• [Instructions for the task]:
Find each line with "this" and copy it.

Records from a data collection:
+++
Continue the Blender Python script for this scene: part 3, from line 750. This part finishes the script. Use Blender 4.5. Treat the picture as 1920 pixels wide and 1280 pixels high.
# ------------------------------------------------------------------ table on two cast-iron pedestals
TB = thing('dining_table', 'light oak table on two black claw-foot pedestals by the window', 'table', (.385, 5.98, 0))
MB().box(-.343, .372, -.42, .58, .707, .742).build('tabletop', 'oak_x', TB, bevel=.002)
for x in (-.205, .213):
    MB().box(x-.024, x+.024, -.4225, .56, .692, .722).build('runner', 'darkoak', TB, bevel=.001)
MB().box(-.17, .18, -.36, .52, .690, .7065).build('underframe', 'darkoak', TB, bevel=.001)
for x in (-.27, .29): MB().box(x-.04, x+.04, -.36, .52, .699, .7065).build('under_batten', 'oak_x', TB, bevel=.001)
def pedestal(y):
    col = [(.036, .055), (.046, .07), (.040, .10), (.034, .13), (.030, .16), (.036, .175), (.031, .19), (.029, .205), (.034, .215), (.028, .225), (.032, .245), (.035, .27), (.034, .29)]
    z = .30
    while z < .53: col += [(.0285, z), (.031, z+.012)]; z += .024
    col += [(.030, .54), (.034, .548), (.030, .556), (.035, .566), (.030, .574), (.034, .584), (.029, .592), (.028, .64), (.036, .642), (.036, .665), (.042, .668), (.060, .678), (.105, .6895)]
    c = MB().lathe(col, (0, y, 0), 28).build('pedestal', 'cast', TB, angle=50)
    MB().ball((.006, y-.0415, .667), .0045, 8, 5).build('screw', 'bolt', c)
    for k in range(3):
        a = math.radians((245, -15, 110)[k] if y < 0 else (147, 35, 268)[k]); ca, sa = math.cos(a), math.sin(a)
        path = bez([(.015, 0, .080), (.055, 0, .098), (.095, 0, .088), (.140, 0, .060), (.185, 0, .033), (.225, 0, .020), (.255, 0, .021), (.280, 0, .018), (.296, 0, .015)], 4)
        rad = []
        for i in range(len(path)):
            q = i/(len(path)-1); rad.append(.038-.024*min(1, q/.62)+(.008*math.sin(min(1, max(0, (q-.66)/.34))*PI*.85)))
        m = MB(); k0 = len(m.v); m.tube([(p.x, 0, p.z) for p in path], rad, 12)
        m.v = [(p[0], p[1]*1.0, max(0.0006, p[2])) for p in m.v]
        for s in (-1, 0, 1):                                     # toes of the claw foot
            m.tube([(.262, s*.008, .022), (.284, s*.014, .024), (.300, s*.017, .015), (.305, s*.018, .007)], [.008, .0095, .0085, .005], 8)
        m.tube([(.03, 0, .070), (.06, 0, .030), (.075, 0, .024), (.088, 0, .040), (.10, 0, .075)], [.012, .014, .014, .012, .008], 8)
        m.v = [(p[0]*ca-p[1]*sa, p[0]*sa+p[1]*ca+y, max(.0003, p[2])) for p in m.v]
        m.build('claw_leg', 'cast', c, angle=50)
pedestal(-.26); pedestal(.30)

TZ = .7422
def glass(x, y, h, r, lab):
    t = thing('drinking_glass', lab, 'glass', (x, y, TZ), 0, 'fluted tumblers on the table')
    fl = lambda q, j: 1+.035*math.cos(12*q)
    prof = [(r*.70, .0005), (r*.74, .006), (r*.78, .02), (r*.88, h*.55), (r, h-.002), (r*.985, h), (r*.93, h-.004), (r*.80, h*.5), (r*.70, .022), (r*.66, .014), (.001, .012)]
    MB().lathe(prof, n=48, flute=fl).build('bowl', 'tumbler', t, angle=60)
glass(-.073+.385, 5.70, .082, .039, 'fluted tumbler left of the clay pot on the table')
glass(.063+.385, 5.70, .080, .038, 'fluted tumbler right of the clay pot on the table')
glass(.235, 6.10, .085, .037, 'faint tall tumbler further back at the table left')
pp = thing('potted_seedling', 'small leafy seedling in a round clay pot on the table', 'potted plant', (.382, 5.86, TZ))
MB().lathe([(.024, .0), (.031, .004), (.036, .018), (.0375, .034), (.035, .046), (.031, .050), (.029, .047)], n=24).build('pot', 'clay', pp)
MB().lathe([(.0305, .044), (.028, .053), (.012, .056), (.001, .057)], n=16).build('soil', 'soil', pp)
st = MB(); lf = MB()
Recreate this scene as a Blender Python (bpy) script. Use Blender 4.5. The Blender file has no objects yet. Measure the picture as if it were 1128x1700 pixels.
+++
• [Problem solution]:
Continue the Blender Python script for this scene: part 3, from line 750. This part finishes the script. Use Blender 4.5. Treat the picture as 1920 pixels wide and 1280 pixels high.
Recreate this scene as a Blender Python (bpy) script. Use Blender 4.5. The Blender file has no objects yet. Measure the picture as if it were 1128x1700 pixels.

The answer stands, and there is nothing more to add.